Sunday, October 27, 2013

Class Reflection #1 - the media's erasure of diversity and dissent

Something that we touched upon during our class discussion last week was the fact that most of the examples of representation in the media in the documentary we watched were people from East Asia. The American media, although it may have improved in recent years, does not do a good job of representing the true diversity of Asia, which is the most diverse place in the world.

That discussion ties a lot into this week’s readings about the Middle East, all of which demonstrate the media’s tendency to collapse entire regions and populations into singular images (e.g. Middle Eastern women as covered up and silent.) The documentary we watched also showcased the media's oversimplification of complex cultures, politics, peoples, and places.
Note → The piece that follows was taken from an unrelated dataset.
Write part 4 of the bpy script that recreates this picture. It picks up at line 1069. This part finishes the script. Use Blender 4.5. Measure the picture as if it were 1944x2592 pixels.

The mainstream media make it seem as if there is only one narrative about all of the peoples, countries, and cultures of Asia. When people are not exposed to diversity, it’s often difficult for them to picture other people as having emotions and desires similar to their own. When you’re exposed to a broader, more realistic variety of stories and people, however, you’re more likely to find common ground with others.

I think that the lack of diversity presented in the media may be a deliberate form of social control. The perpetuation of stereotypes lead people to see one another as separated by race, rather than seeing the common experiences of oppression (esp. economic) that bind them (although everyone experiences oppression in different ways, the oppression all comes from pretty much the same places.) We see one another as color-coded enemies, which directs our attention away from the harm rendered by the dominant institutions and leads us to commit violence against each other instead.
Do you think that the media’s perpetuation of stereotypes is part of a “divide and conquer” plan to keep populations from colluding and overthrowing dominant institutions? Or are stereotypes perpetuated in the media out of habit or because it’s easier for us, as simple humans, to conceive of the world in terms of all-encompassing mental schemas?